Leguizamo, pero no solo
Así las cosas, o en este estado de las cosas, se enojó hace poco el actor –nacido en Colombia pero residente en Estados Unidos desde chico y globalizado hace rato– John Leguizamo ante la noticia de que James Franco iba a interpretar a Fidel Castro. “Che, este Franco no es latino”, dijo. Bah, dijo “he ain’t Latino”, en ese idioma tan latino que es el inglés, y siguieron las quejas y las repercusiones. James Franco haciendo de Fidel Castro, debe estar contento el Comandante desde el más allá o desde donde sea. Ahora bien, alguien llamado Franco de apellido me hace acordar a un tal Francisco Franco, gallego oriundo de Ferrol. Y Fidel Castro, epa, era hijo de un gallego; de uno de Galicia, porque yo no uso gallego para referirme a madrileños, extremeños o catalanes, soy un pertinaz militante de la precisión.
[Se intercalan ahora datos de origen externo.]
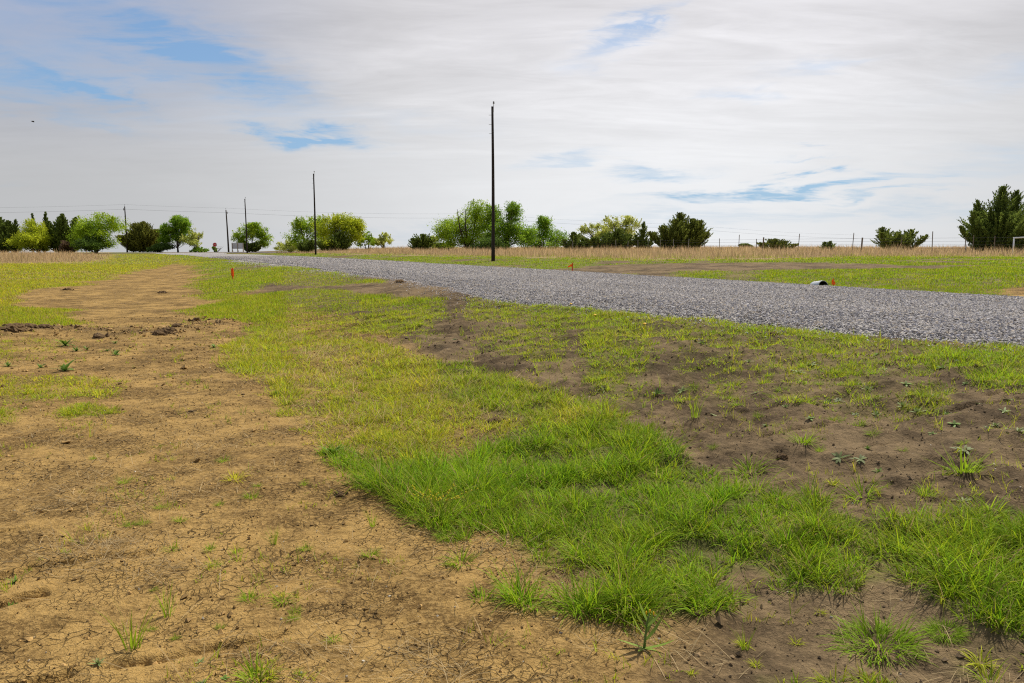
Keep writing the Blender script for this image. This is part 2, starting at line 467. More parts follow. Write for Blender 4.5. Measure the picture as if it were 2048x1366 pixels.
def gravel_material():
    t = NT('gravel'); co = t.n('ShaderNodeTexCoord').outputs['Object']
    v = t.n('ShaderNodeTexVoronoi', {'Vector': co, 'Scale': 30.0}, feature='F1')
    v2 = t.n('ShaderNodeTexVoronoi', {'Vector': co, 'Scale': 48.0}, feature='F1')
    val = t.n('ShaderNodeSeparateColor', {0: v.outputs[1]}).outputs[0]; val2 = t.n('ShaderNodeSeparateColor', {0: v2.outputs[1]}).outputs[1]
    c = t.mix(t.ramp(val, .0, 1.0), (.18, .172, .17), (.54, .51, .485))
    c = t.mix(.4, c, t.mix(val2, (.19, .182, .18), (.56, .525, .50)))
    n = t.noise(co, .35, 4, .6)
    c = t.mix(t.ramp(n, .35, .65), t.mix(1.0, c, (.86, .86, .88), 'MULTIPLY'), c)
    h = t.math('ADD', t.math('MULTIPLY', v.outputs[0], -.7), t.math('MULTIPLY', v2.outputs[0], -.3))
    b = t.n('ShaderNodeBump', {'Strength': 1.0, 'Distance': .05, 'Height': h}).outputs[0]
    return t.out(t.n('ShaderNodeBsdfPrincipled', {'Base Color': c, 'Roughness': .9, 'Specular IOR Level': .2, 'Normal': b}).outputs[0])


M_SOIL, M_GRAVEL = ground_material(), gravel_material()
M_GRASS = leaf_material('grass_blades', .48, .6, .10)
M_STRAW = leaf_material('straw', .42, .8, .08)
M_LEAF = leaf_material('tree_leaves', .52, .6, .12, 1.35)
M_CEDAR = leaf_material('cedar_needles', .30, .8, .1, 1.3)
M_WEED = leaf_material('weed_leaves', .25, .6, .18)
M_BARK = plain('bark', (.085, .065, .048), .9, .35, 9, .1, bump=.5, stretch=(1, 1, .25))
M_POLE = plain('creosoted_wood', (.040, .030, .026), .8, .35, 14, .2, bump=.4, stretch=(1, 1, .05))
M_GREYPOLE = plain('weathered_pole', (.095, .080, .068), .85, .3, 14, .2, stretch=(1, 1, .05))
M_STEEL = plain('galvanised_steel', (.33, .34, .35), .45, .15, 20, .5, metallic=.6)
M_WIRE = plain('wire', (.10, .10, .105), .6, .1)
M_PORCELAIN = plain('porcelain', (.22, .22, .23), .35, .1, spec=.5)
M_ORANGE = plain('orange_paint', (.85, .095, .030), .6, .12, 25)
tf = NT('orange_flag'); M_FLAG = tf.out(tf.n('ShaderNodeMixShader', {0: .45, 1: tf.n('ShaderNodeBsdfPrincipled', {'Base Color': (.95, .24, .02, 1), 'Roughness': .5}).outputs[0], 2: tf.n('ShaderNodeBsdfTranslucent', {'Color': (.98, .30, .02, 1)}).outputs[0]}).outputs[0])
M_PIPE = plain('pale_pipe', (.52, .55, .60), .5, .12, 8)
M_BLACK = plain('black_plastic', (.010, .010, .012), .6, .2)
M_WHITE = plain('white_paint', (.78, .78, .77), .5, .06, 5)
M_BOARD = plain('sign_board_back', (.62, .60, .60), .8, .1, 4)
M_LUMBER = plain('lumber', (.40, .33, .24), .85, .2, 10)
M_RED = plain('red_sheeting', (.55, .018, .030), .45, .08)
M_STONE = None
M_ASPHALT = plain('asphalt', (.21, .205, .20), .95, .12, 3)
M_POST = plain('post_wood', (.20, .165, .13), .9, .3, 12)
M_TPOST = plain('steel_post', (.30, .30, .28), .7, .2, 12)
M_BIRD = plain('dark_feathers', (.03, .03, .035), .8, .2)
M_PETAL = plain('yellow_petals', (.85, .50, .02), .6, .1)
M_CLOD = plain('clod_soil', (.16, .105, .055), .95, .4, 18, .1, bump=.8)
M_TANCLOD = plain('tan_clod_soil', (.25, .155, .06), .95, .35, 18, .1, bump=.8)


def stone_material():
    t = NT('crushed_stone'); col = t.attr('Col').outputs[0]
    return t.out(t.n('ShaderNodeBsdfPrincipled', {'Base Color': col, 'Roughness': .85, 'Specular IOR Level': .25}).outputs[0])


M_STONE = stone_material()


# ------------------------------------------------------------------ ground sheet
def build_ground():
    fine = np.radians(np.linspace(-47, 47, 880)); back = np.radians(np.linspace(47, 313, 84))[1:-1]
    ang = np.concatenate([fine, back])
    rr = np.concatenate([np.linspace(.002, 2.0, 12)[:-1], np.exp(np.arange(math.log(2.0), math.log(44), .0036)), np.geomspace(44, 3500, 190)])
    na, nr = len(ang), len(rr)
    A, Q = np.meshgrid(ang, rr)
    x, y = (Q * np.sin(A)).ravel(), (Q * np.cos(A)).ravel()
    z = H(x, y)
    g, _, ye = grass_at(x, y); tan, dry = soil(x, y)
    far = sstep(12, 45, np.hypot(x, y))
    V = np.stack([x, y, z], 1)
    i = np.arange(nr - 1)[:, None] * na; j = np.arange(na)[None]; j2 = (j + 1) % na
    Fq = np.stack([i + j, i + na + j, i + na + j2, i + j2], -1).reshape(-1, 4)[:, ::-1]
    att = {'tan': tan, 'grass': g, 'yellow': ye, 'dry': dry, 'far': far}
    me = mesh_np('ground', V, Fq, attrs=att, smooth=True)
    o = link('ground', me, M_SOIL)
    tag(o, 'bare tan and dark soil with patches of turf', 'ground', kind='structure')


def build_road():
    tt = np.concatenate([np.linspace(-60, 4, 60)[:-1], np.linspace(4, 60, 560)[:-1], np.linspace(60, 159, 200)])
    qq = np.linspace(-.02, 1.02, 90)
    T, Q = np.meshgrid(tt, qq, indexing='ij')
    a, b = near_edge(T), far_edge(T)
    L = a + Q * (b - a)
    x = CT * L - ST * T; y = ST * L + CT * T
    z = road_z(x, y)
    n, m = T.shape
    i = np.arange(n - 1)[:, None] * m; j = np.arange(m - 1)[None]
    Fq = np.stack([i + j, i + j + 1, i + m + j + 1, i + m + j], -1).reshape(-1, 4)
    o = link('gravel_road', mesh_np('gravel_road', np.stack([x.ravel(), y.ravel(), z.ravel()], 1), Fq, smooth=True), M_GRAVEL)
    tag(o, 'straight grey crushed stone road running to the junction', 'road', kind='structure')
    # the paved street it meets
    LL = np.linspace(-260, 260, 260); S = np.linspace(159.5, 166.5, 6)
    T, L = np.meshgrid(S, LL, indexing='ij')
    x = CT * L - ST * T; y = ST * L + CT * T
    n, m = T.shape
    i = np.arange(n - 1)[:, None] * m; j = np.arange(m - 1)[None]
    Fq = np.stack([i + j, i + j + 1, i + m + j + 1, i + m + j], -1).reshape(-1, 4)
    o = link('street', mesh_np('street', np.stack([x.ravel(), y.ravel(), (H(x, y) + .06).ravel()], 1), Fq, smooth=True), M_ASPHALT)
    tag(o, 'pale paved street crossing at the far end of the gravel road', 'street', kind='structure')


def stones(P, size, col, squash=.7):
    n = len(P)
    base = np.array([[1, 0, 0], [-1, 0, 0], [0, 1, 0], [0, -1, 0], [0, 0, 1], [0, 0, -1]], float)
    V = base[None] * R.uniform(.6, 1.25, (n, 6, 1)) + R.normal(0, .18, (n, 6, 3))
    V[:, :, 2] *= squash
    a = R.uniform(0, 2 * math.pi, n); ca, sa = np.cos(a)[:, None], np.sin(a)[:, None]
    X = V[:, :, 0] * ca - V[:, :, 1] * sa; Y = V[:, :, 0] * sa + V[:, :, 1] * ca
    tl = R.normal(0, .35, (n, 1)); Z = V[:, :, 2] + X * tl
    V = np.stack([X, Y, Z], -1) * size[:, None, None] + P[:, None]
    tri = np.array([[0, 2, 4], [2, 1, 4], [1, 3, 4], [3, 0, 4], [2, 0, 5], [1, 2, 5], [3, 1, 5], [0, 3, 5]])
    Fc = (tri[None] + (np.arange(n) * 6)[:, None, None]).reshape(-1, 3)
    return V.reshape(-1, 3), Fc, np.repeat(col, 6, 0)


def stone_cols(n, lo=.22, hi=.64):
    g = np.clip(R.beta(2.0, 2.2, n), 0, 1) * (hi - lo) + lo
    c = np.stack([g * 1.02, g * .965, g * .935], 1)
    warm = R.random(n) < .16
    c[warm] *= np.array([1.08, .97, .80])
    cool = R.random(n) < .22
    c[cool] *= np.array([.93, .95, 1.04])
    return c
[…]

Así las cosas, yo andaba con ganas de embanderarme con la lucha de Leguizamo, pero al final John me defraudó bastante, porque al revisar someramente su filmografía vi que en 1993 interpretó a Luigi en Super Mario Bros. Y la verdad es que Leguizamo no me parece que sea del país de los videojuegos (“he ain’t made of pixels”, diría yo). Y no quiero ni acordarme de que Leguizamo interpretó a Henri de Toulouse-Lautrec en Moulin Rouge!
Es un asunto peliagudo eso de andar diferenciando actor de personaje, eso de entender el concepto de actuación y hasta de libertad artística.
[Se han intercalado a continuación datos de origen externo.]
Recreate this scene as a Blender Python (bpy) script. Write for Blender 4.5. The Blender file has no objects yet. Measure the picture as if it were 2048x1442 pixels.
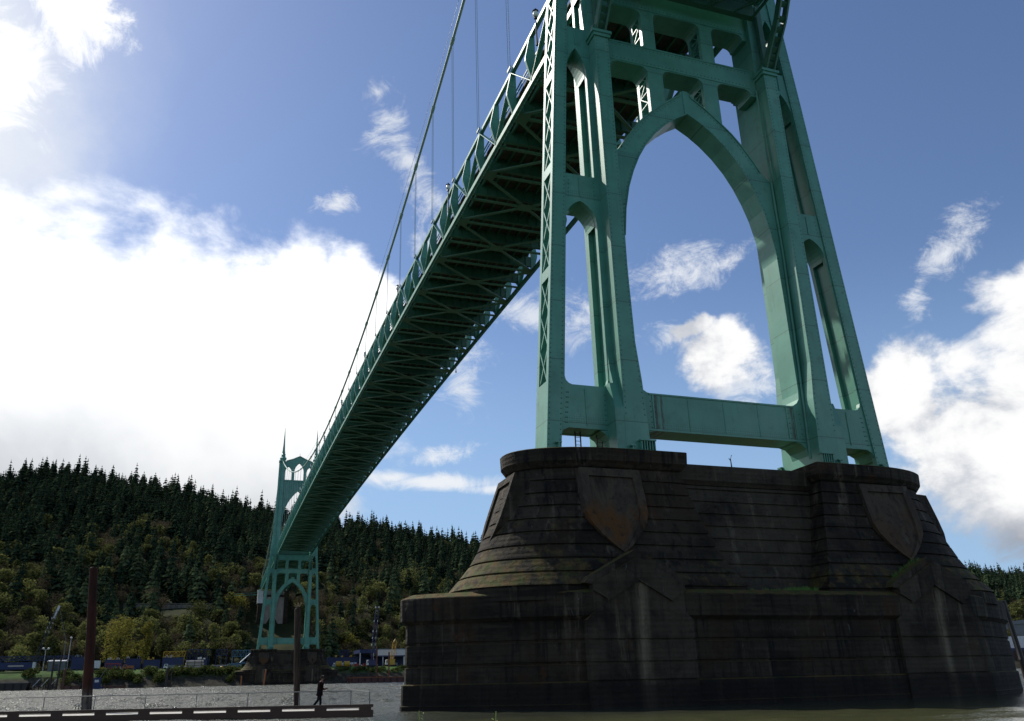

Es un asunto peliagudo eso de andar diferenciando actor de personaje, eso de entender el concepto de actuación y hasta de libertad artística. Y para tratar de entender más, no hay nada mejor que leer o releer las viejas críticas de César Bruto en la revista Tía Vicenta en la sección “Los estrenos de mi barrio”, como por ejemplo la de Tres almas desnudas, de Ingmar Bergman, que empezaba así:
Cinematográficamente hablando,yo creo que los suecoS no son buenos sino ingeniosos,y que con su ingenio disimulan su pobreza y salvan abundantes dificultades.No teniendo ropa para sus actrices,por ejemplo,salieron del paso fenómenamente haciéndolas trabajar desnudas,con lo cual todo el mundO descubrió que era artístico y en todas partes aparecieron imitadores. Después de ahorrarse la ropa de las mujeres, los cineastas suecoS sencontraron que no tenían galanes bonitos como los que usan en otros países,o sea quentonces utilizaron una serie de tipos flacos, feos y anteojudos,y todos los públicos se quedaron bocA abiertos disiendo queso era arte,neorrealismo sueco y otras yerbas…
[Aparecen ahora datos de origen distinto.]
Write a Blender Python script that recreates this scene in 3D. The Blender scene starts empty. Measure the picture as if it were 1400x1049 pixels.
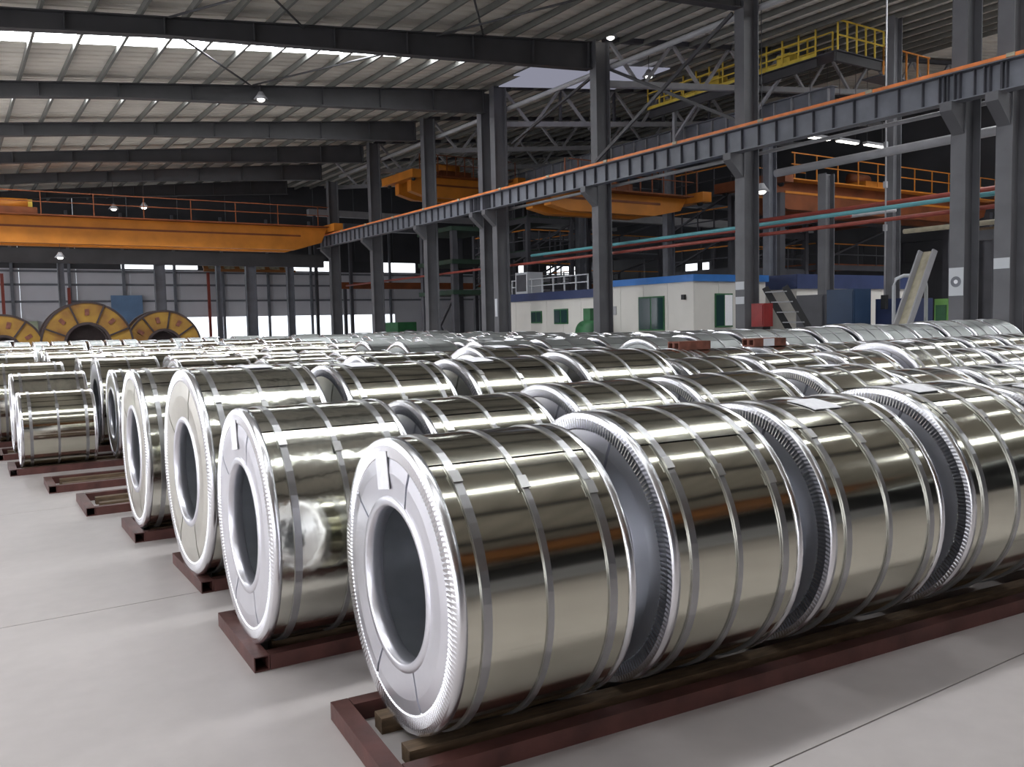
import bpy, bmesh, math, random
from mathutils import Matrix, Vector, noise
random.seed(7)
S = bpy.context.scene
COL = S.collection
PI = math.pi
R = math.radians

# ------------------------------------------------------------------ camera
cd = bpy.data.cameras.new('camera'); cam = bpy.data.objects.new('camera', cd); COL.objects.link(cam)
cd.sensor_width = 36.0; cd.lens = 36.0 * 1177.6 / 1400.0; cd.clip_start = 0.05; cd.clip_end = 400
right = Vector((0.8354291, -0.54913905, -0.02246158))
down = Vector((-0.05778385, -0.04711967, -0.99721651))
fwd = Vector((0.54655214, 0.83440161, -0.07109651))
m = Matrix((right, -down, -fwd)).transposed().to_4x4(); m.translation = Vector((0, 0, 1.77))
cam.matrix_world = m
S.camera = cam

# ------------------------------------------------------------------ world, exposure
w = bpy.data.worlds.new('overcast_sky'); S.world = w; w.use_nodes = True
w.node_tree.nodes['Background'].inputs[0].default_value = (0.86, 0.93, 1.0, 1)
w.node_tree.nodes['Background'].inputs[1].default_value = 2.2
S.view_settings.view_transform = 'Standard'; S.view_settings.look = 'None'
S.view_settings.exposure = 0.0; S.view_settings.gamma = 1.0; S.view_settings.use_curve_mapping = False
S.cycles.max_bounces = 7; S.cycles.diffuse_bounces = 4; S.cycles.glossy_bounces = 4
S.cycles.sample_clamp_indirect = 6.0; S.cycles.use_denoising = True
S.cycles.caustics_reflective = False; S.cycles.caustics_refractive = False
SKY_LIGHT = 18.0      # daylight through the translucent roof strips, plus the added right bay ones
SIDE_LIGHT = 6.2     # daylight through the tall side windows
BACK_LIGHT = 2.2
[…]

A ese Bergman, además, se le ocurrió meter a la muerte como personaje pero sin convocar a la muerte real en El séptimo sello. Y en otra película llamada Gritos y susurros, bueno, hizo que una mujer que no estaba moribunda actuara de moribunda. Basta.
Otro manipulador en este sentido fue el siempre extrañado Fabián Bielinsky, que para Nueve reinas y El aura coprodujo con España. En Nueve reinas había un español que hacía de español. Pero en El aura metió personajes argentinos interpretados por españoles y, con la inteligente intención de que no se notara el cambiazo, decidió meterlos en personajes que no iban a hablar. Los dos, además, morían. No, no de verdad, siempre hay que aclarar: en la película. La decisión era brillante, como todo lo que hacía Bielinsky en términos de cine. Pero ahora son tiempos revisionistas y habría que preguntarse, desde lo más profundo de nuestros corazones canceladores: cuando esos personajes morían, ¿morían en argentino o morían en ibérico?
Calculo que ya llegará el tiempo en el que se prohíba a vivos interpretar a muertos, un tiempo en el que a Beethoven sólo lo podrán interpretar sordos del siglo correspondiente. Ya llegará, entonces, el momento de la verdad absoluta en el arte, esa es mi modesta proposición: que cada uno de nosotros sólo pueda actuar de sí mismo en el momento en que está; sí, el presente y nada más. Eso espero.
Mientras tanto, trato de borrar las huellas de mi protagónico como actor en una serie web hace unos años en la que yo interpretaba a un psicoanalista. No solamente no soy psicoanalista sino que jamás me psicoanalicé. Perdón, Leguizamo.